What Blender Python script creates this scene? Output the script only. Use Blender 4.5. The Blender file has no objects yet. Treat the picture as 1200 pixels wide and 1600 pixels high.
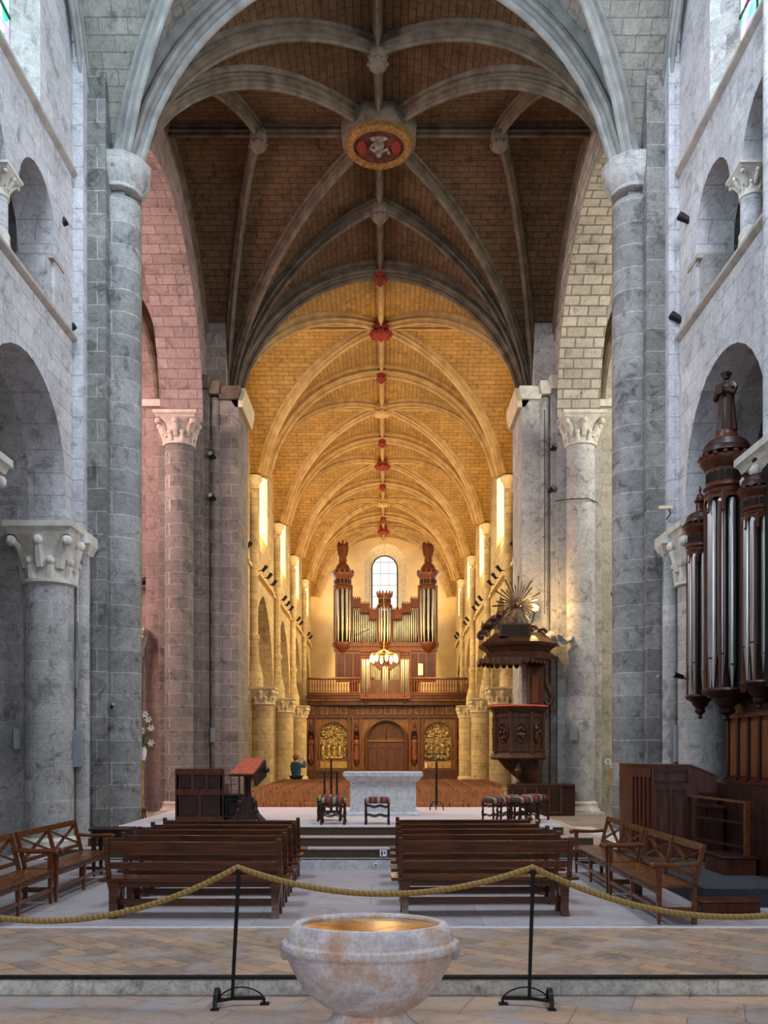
import bpy, bmesh, math, random
from math import sin, cos, pi, sqrt, radians
from mathutils import Vector, Matrix
from mathutils.geometry import tessellate_polygon
random.seed(7)
S = bpy.context.scene
COL = S.collection

# ------------------------------------------------------------------ camera
F, VX, VY, CX, CZ = 1400.0, 603.0, 1170.0, 0.17, 1.83      # focal length in pixels, vanishing point, eye position
cd = bpy.data.cameras.new('camera'); cam = bpy.data.objects.new('camera', cd); COL.objects.link(cam)
cd.sensor_fit = 'HORIZONTAL'; cd.sensor_width = 36; cd.lens = 36 * F / 1200
cd.shift_x = (600 - VX) / 1200; cd.shift_y = (VY - 800) / 1200
cd.clip_end = 300
cam.location = (CX, 0, CZ); cam.rotation_euler = (pi / 2, 0, 0)
S.camera = cam

# ------------------------------------------------------------------ world and lights
S.view_settings.view_transform = 'Standard'; S.view_settings.look = 'None'
S.view_settings.gamma = 1; S.view_settings.use_curve_mapping = False
S.view_settings.exposure = 0.30
w = bpy.data.worlds.new('world'); S.world = w; w.use_nodes = True
w.node_tree.nodes['Background'].inputs[0].default_value = (0.72, 0.84, 1.0, 1)
w.node_tree.nodes['Background'].inputs[1].default_value = 0.22
S.cycles.use_denoising = True
S.cycles.max_bounces = 6; S.cycles.diffuse_bounces = 4; S.cycles.glossy_bounces = 3
S.cycles.sample_clamp_indirect = 6

def area(name, loc, target, sx, sy, color, power):
    l = bpy.data.lights.new(name, 'AREA'); l.shape = 'RECTANGLE'; l.size = sx; l.size_y = sy
    l.color = color; l.energy = power
    o = bpy.data.objects.new(name, l); COL.objects.link(o); o.location = loc
    o.rotation_euler = (Vector(target) - Vector(loc)).to_track_quat('-Z', 'Y').to_euler()
    return o
def point(name, loc, color, power, r=.06):
    l = bpy.data.lights.new(name, 'POINT'); l.color = color; l.energy = power; l.shadow_soft_size = r
    o = bpy.data.objects.new(name, l); COL.objects.link(o); o.location = loc; return o
def spot(name, loc, target, color, power, angle=100, blend=.6, r=.08):
    l = bpy.data.lights.new(name, 'SPOT'); l.color = color; l.energy = power; l.spot_size = radians(angle); l.spot_blend = blend; l.shadow_soft_size = r
    o = bpy.data.objects.new(name, l); COL.objects.link(o); o.location = loc
    o.rotation_euler = (Vector(target) - Vector(loc)).to_track_quat('-Z', 'Y').to_euler(); return o

COOL = (.70, .86, 1.0); WARM = (1.0, .62, .21); PINK = (1.0, .70, .64)
# daylight of the clerestory windows of the choir (both sides) and of the apse windows behind the camera
area('choir_window_light_left', (-4.9, 9.6, 13.2), (3.5, 15.5, 5), 3.2, 3.4, COOL, 900)
area('choir_window_light_right', (4.9, 9.6, 13.2), (-3.5, 15.5, 5), 3.2, 3.4, (.82, .86, 1.0), 900)
area('apse_window_light', (0.2, -3.5, 7.0), (0, 14, 3.5), 8, 8, (.93, .92, 1.0), 370)
# daylight of the transept windows
area('transept_window_light_left', (-12.0, 20.5, 11.5), (-5.5, 24.5, 8), 4, 6, PINK, 1350)
area('transept_window_light_right', (12.0, 20.5, 11.5), (5.5, 24.5, 8), 4, 6, (1.0, .93, .80), 900)

# ------------------------------------------------------------------ materials
def mat_new(name):
    m = bpy.data.materials.new(name); m.use_nodes = True
    nt = m.node_tree; return m, nt, nt.nodes['Principled BSDF']
def N(nt, t, **k):
    n = nt.nodes.new(t)
    for a, b in k.items():
        if a.startswith('i_'): n.inputs[a[2:].replace('_', ' ')].default_value = b
        else: setattr(n, a, b)
    return n
def c4(c): return (c[0], c[1], c[2], 1)
def mixc(nt, a, b, fac, mode='MIX'):
    n = nt.nodes.new('ShaderNodeMix'); n.data_type = 'RGBA'; n.blend_type = mode
    for sock, val in ((n.inputs[0], fac), (n.inputs[6], a), (n.inputs[7], b)):
        if hasattr(val, 'links') or hasattr(val, 'is_linked'): nt.links.new(val, sock)
        elif isinstance(val, (int, float)): sock.default_value = val
        else: sock.default_value = c4(val)
    return n.outputs[2]
def ramp(nt, src, stops):
    r = nt.nodes.new('ShaderNodeValToRGB'); nt.links.new(src, r.inputs[0])
    e = r.color_ramp.elements
    while len(e) < len(stops): e.new(.5)
    for el, (p, c) in zip(e, stops): el.position = p; el.color = c4(c)
    return r.outputs[0]

def stone(name, c1, c2, mortar, bw=.62, bh=.30, ms=.012, uv=False, rough=.88, blotch=.5, flat=False, bump=.5, stain=None, rot=0):
    m, nt, b = mat_new(name); L = nt.links.new
    tc = N(nt, 'ShaderNodeTexCoord'); obj = tc.outputs['Object']
    if uv: vec = tc.outputs['UV']
    elif flat:
        mp = N(nt, 'ShaderNodeMapping'); L(obj, mp.inputs[0]); mp.inputs['Rotation'].default_value = (0, 0, rot); vec = mp.outputs[0]
    else:
        sp = N(nt, 'ShaderNodeSeparateXYZ'); L(obj, sp.inputs[0])
        ad = N(nt, 'ShaderNodeMath', operation='ADD'); L(sp.outputs[0], ad.inputs[0]); L(sp.outputs[1], ad.inputs[1])
        cb = N(nt, 'ShaderNodeCombineXYZ'); L(ad.outputs[0], cb.inputs[0]); L(sp.outputs[2], cb.inputs[1]); vec = cb.outputs[0]
    # a little waviness in the joints
    nz = N(nt, 'ShaderNodeTexNoise'); nz.inputs['Scale'].default_value = 1.3; L(vec, nz.inputs['Vector'])
    wv = N(nt, 'ShaderNodeVectorMath', operation='SCALE'); L(nz.outputs['Color'], wv.inputs[0]); wv.inputs['Scale'].default_value = .03
    va = N(nt, 'ShaderNodeVectorMath', operation='ADD'); L(vec, va.inputs[0]); L(wv.outputs[0], va.inputs[1])
    br = N(nt, 'ShaderNodeTexBrick'); L(va.outputs[0], br.inputs['Vector'])
    br.inputs['Color1'].default_value = c4(c1); br.inputs['Color2'].default_value = c4(c2); br.inputs['Mortar'].default_value = c4(mortar)
    br.inputs['Scale'].default_value = 1; br.inputs['Mortar Size'].default_value = ms; br.inputs['Mortar Smooth'].default_value = .3
    br.inputs['Brick Width'].default_value = bw; br.inputs['Row Height'].default_value = bh
    n1 = N(nt, 'ShaderNodeTexNoise'); n1.inputs['Scale'].default_value = .9; n1.inputs['Detail'].default_value = 6; L(obj, n1.inputs['Vector'])
    n2 = N(nt, 'ShaderNodeTexNoise'); n2.inputs['Scale'].default_value = 9; n2.inputs['Detail'].default_value = 8; n2.inputs['Roughness'].default_value = .7; L(obj, n2.inputs['Vector'])
    r1 = ramp(nt, n1.outputs['Fac'], [(.30, (1 - blotch * .55,) * 3), (.68, (1.0,) * 3)])
    r2 = ramp(nt, n2.outputs['Fac'], [(.32, (1 - blotch * .5,) * 3), (.60, (1.0,) * 3)])
    n4 = N(nt, 'ShaderNodeTexNoise'); n4.inputs['Scale'].default_value = 34; n4.inputs['Detail'].default_value = 5; n4.inputs['Roughness'].default_value = .75; L(obj, n4.inputs['Vector'])
    n5 = N(nt, 'ShaderNodeTexNoise'); n5.inputs['Scale'].default_value = 3.1; n5.inputs['Detail'].default_value = 9; n5.inputs['Roughness'].default_value = .72; n5.inputs['Distortion'].default_value = .8; L(obj, n5.inputs['Vector'])
    r4 = ramp(nt, n4.outputs['Fac'], [(.30, (1 - blotch * .75,) * 3), (.52, (1.0,) * 3)])
    r5 = ramp(nt, n5.outputs['Fac'], [(.36, (1 - blotch * .9,) * 3), (.47, (1.0,) * 3), (.72, (1 + blotch * .25,) * 3)])
    col = mixc(nt, br.outputs['Color'], r1, 1.0, 'MULTIPLY'); col = mixc(nt, col, r2, 1.0, 'MULTIPLY')
    col = mixc(nt, col, r4, 1.0, 'MULTIPLY'); col = mixc(nt, col, r5, 1.0, 'MULTIPLY')
    if stain:
        n3 = N(nt, 'ShaderNodeTexNoise'); n3.inputs['Scale'].default_value = 2.2; n3.inputs['Detail'].default_value = 5; L(obj, n3.inputs['Vector'])
        fac = ramp(nt, n3.outputs['Fac'], [(.5, (0, 0, 0)), (.7, (1, 1, 1))])
        col = mixc(nt, col, stain, fac)
    L(col, b.inputs['Base Color']); b.inputs['Roughness'].default_value = rough; b.inputs['Specular IOR Level'].default_value = .25
    bp = N(nt, 'ShaderNodeBump'); bp.inputs['Strength'].default_value = min(1, bump * 1.3); bp.inputs['Distance'].default_value = .03
    hm = N(nt, 'ShaderNodeMath', operation='SUBTRACT'); L(n2.outputs['Fac'], hm.inputs[0]); L(br.outputs['Fac'], hm.inputs[1])
    L(hm.outputs[0], bp.inputs['Height']); L(bp.outputs[0], b.inputs['Normal'])
    return m

def rough_mat(name, ca, cb, scale=6, rough=.8, bump=.4, metal=0, spec=.3, detail=6):
    m, nt, b = mat_new(name); L = nt.links.new
    tc = N(nt, 'ShaderNodeTexCoord'); n = N(nt, 'ShaderNodeTexNoise'); n.inputs['Scale'].default_value = scale; n.inputs['Detail'].default_value = detail
    L(tc.outputs['Object'], n.inputs['Vector'])
    L(ramp(nt, n.outputs['Fac'], [(.35, ca), (.65, cb)]), b.inputs['Base Color'])
    b.inputs['Roughness'].default_value = rough; b.inputs['Metallic'].default_value = metal; b.inputs['Specular IOR Level'].default_value = spec
    if bump:
        bp = N(nt, 'ShaderNodeBump'); bp.inputs['Strength'].default_value = bump; bp.inputs['Distance'].default_value = .01
        L(n.outputs['Fac'], bp.inputs['Height']); L(bp.outputs[0], b.inputs['Normal'])
    return m

def wood(name, ca, cb, axis=(1, 12, 12), rough=.35, spec=.5):
    m, nt, b = mat_new(name); L = nt.links.new
    tc = N(nt, 'ShaderNodeTexCoord'); mp = N(nt, 'ShaderNodeMapping'); mp.inputs['Scale'].default_value = axis; L(tc.outputs['Object'], mp.inputs[0])
    n = N(nt, 'ShaderNodeTexNoise'); n.inputs['Scale'].default_value = 2.0; n.inputs['Detail'].default_value = 5; n.inputs['Distortion'].default_value = .6; L(mp.outputs[0], n.inputs['Vector'])
    L(ramp(nt, n.outputs['Fac'], [(.3, ca), (.7, cb)]), b.inputs['Base Color'])
    b.inputs['Specular IOR Level'].default_value = spec
    L(ramp(nt, n.outputs['Fac'], [(.3, (rough + .15,) * 3), (.7, (rough,) * 3)]), b.inputs['Roughness'])
    bp = N(nt, 'ShaderNodeBump'); bp.inputs['Strength'].default_value = .15; bp.inputs['Distance'].default_value = .004
    L(n.outputs['Fac'], bp.inputs['Height']); L(bp.outputs[0], b.inputs['Normal'])
    return m
def emit(name, c, s):
    m = bpy.data.materials.new(name); m.use_nodes = True; nt = m.node_tree; nt.nodes.clear()
    e = nt.nodes.new('ShaderNodeEmission'); o = nt.nodes.new('ShaderNodeOutputMaterial'); e.inputs[0].default_value = c4(c); e.inputs[1].default_value = s
    nt.links.new(e.outputs[0], o.inputs[0]); return m
def stained(name, cols, s, scale=3.0):
    m = emit(name, (1, 1, 1), s); nt = m.node_tree; e = [n for n in nt.nodes if n.type == 'EMISSION'][0]
    tc = N(nt, 'ShaderNodeTexCoord'); v = N(nt, 'ShaderNodeTexVoronoi'); v.inputs['Scale'].default_value = scale; nt.links.new(tc.outputs['Object'], v.inputs['Vector'])
    sp = N(nt, 'ShaderNodeSeparateColor'); nt.links.new(v.outputs['Color'], sp.inputs[0])
    st = [(i / len(cols), c) for i, c in enumerate(cols)]
    out = ramp(nt, sp.outputs[0], st)
    for n in nt.nodes:
        if n.type == 'VALTORGB': n.color_ramp.interpolation = 'CONSTANT'
    nt.links.new(out, e.inputs[0]); return m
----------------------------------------
GOAL: Restate only the lines running from the start of the material above through the line containing "S.cycles.sample_clamp_indirect = 6", ends included. No pictures.

FULL SOLUTION:
What Blender Python script creates this scene? Output the script only. Use Blender 4.5. The Blender file has no objects yet. Treat the picture as 1200 pixels wide and 1600 pixels high.
import bpy, bmesh, math, random
from math import sin, cos, pi, sqrt, radians
from mathutils import Vector, Matrix
from mathutils.geometry import tessellate_polygon
random.seed(7)
S = bpy.context.scene
COL = S.collection

# ------------------------------------------------------------------ camera
F, VX, VY, CX, CZ = 1400.0, 603.0, 1170.0, 0.17, 1.83      # focal length in pixels, vanishing point, eye position
cd = bpy.data.cameras.new('camera'); cam = bpy.data.objects.new('camera', cd); COL.objects.link(cam)
cd.sensor_fit = 'HORIZONTAL'; cd.sensor_width = 36; cd.lens = 36 * F / 1200
cd.shift_x = (600 - VX) / 1200; cd.shift_y = (VY - 800) / 1200
cd.clip_end = 300
cam.location = (CX, 0, CZ); cam.rotation_euler = (pi / 2, 0, 0)
S.camera = cam

# ------------------------------------------------------------------ world and lights
S.view_settings.view_transform = 'Standard'; S.view_settings.look = 'None'
S.view_settings.gamma = 1; S.view_settings.use_curve_mapping = False
S.view_settings.exposure = 0.30
w = bpy.data.worlds.new('world'); S.world = w; w.use_nodes = True
w.node_tree.nodes['Background'].inputs[0].default_value = (0.72, 0.84, 1.0, 1)
w.node_tree.nodes['Background'].inputs[1].default_value = 0.22
S.cycles.use_denoising = True
S.cycles.max_bounces = 6; S.cycles.diffuse_bounces = 4; S.cycles.glossy_bounces = 3
S.cycles.sample_clamp_indirect = 6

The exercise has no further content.